I’m Not Dead Yet.

Online display ads are dead! So is direct mail! Catalogs, prints ads, television commercials, too! If the trend continues, soon only search and social media will be left. But wait, didn’t someone recently declare search is waning?

Sony Pictures Home Entertainment

At True North we treat these death declarations suspiciously, especially when our experience proves otherwise. So-called “dying” channels can in fact be vital—providing the programs are built with an intuitive knowledge of the audience, the media in their lives and a value proposition that has emotional, motivational appeal. (Some call that “strategy.”)

So while pundits are writing about the death of various advertising channels, we’re proving their worth with in-market testing verified by solid measurement and positive ROI.
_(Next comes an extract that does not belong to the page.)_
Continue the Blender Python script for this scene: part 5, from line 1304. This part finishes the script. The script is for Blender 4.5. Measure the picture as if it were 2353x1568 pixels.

Take, for example, online display advertising. In 2010, not one, not two, but three True North clients tested and rolled out campaigns using online display as the primary messenger. As we put the results under a microscope to see what worked and why, we identified two process differentiators:

  1. The True North optimization control room was constantly on the prowl, pulling the right lever at the right time. Even though the promise of automation has opened up a world of possibilities, every online display program still needs human oversight and judgment. And human thinking that’s not afraid to test risky ideas, as long as you plan to minimize the risk. Because we sometimes find risk pays off.
  2. Media and creative worked hand in hand—planning, building and optimizing. This provided utter flexibility and fluidity when it came to reacting, with virtually no missed opportunities. What often results is multiple controls and multi-layer programs.

Based on these tests, can we now boast with pundit-like pomposity that online advertising is alive and kicking? Well, no.

What we can say is that it’s not the medium. And that’s our message.